At Blackie's, I had the rotisserie Long Island Duck with lemon-ginger glaze that was wonderful. I really enjoyed it. My dining partner was not as impressed with her pork porterhouse. She felt it was a bit overdone. But I would definitely return for the duck. I also really enjoyed my first course of chilled tomato soup with avocado, mango and grilled corn relish. It is a dish I'd like to try to duplicate at home. We both sampled each of the two desserts, chocolate mousse cake and strawberries melba. Both were quite good, but nothing extraordinary.
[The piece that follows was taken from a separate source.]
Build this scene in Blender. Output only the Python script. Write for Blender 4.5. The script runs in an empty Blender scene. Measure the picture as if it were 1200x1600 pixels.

Last night we went to Butterfield 9 and neither of us had any complaints. It was a fabulous meal. We both really enjoyed our day boat scallops (Seared Day Boat Scallops, roasted garlic, summer squash pistou, basil emulsion) for our first course. I had Hawaiian Escolar (Hawaiian Escolar, artichoke barigoule, sweet garlic puree and piment d'espellete) and she had spice dusted pork chop (Spice Dusted Pork Chop, tempura squash blossoms, cherries and pancetta sauce). Both were wonderful. I tried the tempura squash blossom that came with the pork and could have eaten an entire plate of just squash blossoms. The creme brulée and Mexican chocolate soufflé cake were perfectly simple and elegant endings. We also indulged in the optional wine pairings. The dessert wine pairing was particularly notable. It was Moscato d'Asti M. Chiarlo "Nivole" 2004, Piedmonte-Italy that I plan on incorporating into my own repetoire. I was not as impressed with the Chardonnay that they served with my Escolar. But I'm not a Chardonnay fan. The chenin blanc that was served with the scallops was wonderful as well (Chenin Blanc Indabo 2004, Western Cape-South Africa).

BTW, Butterfield 9 has extended their RW for another week until the 14th. Their menu is on their website.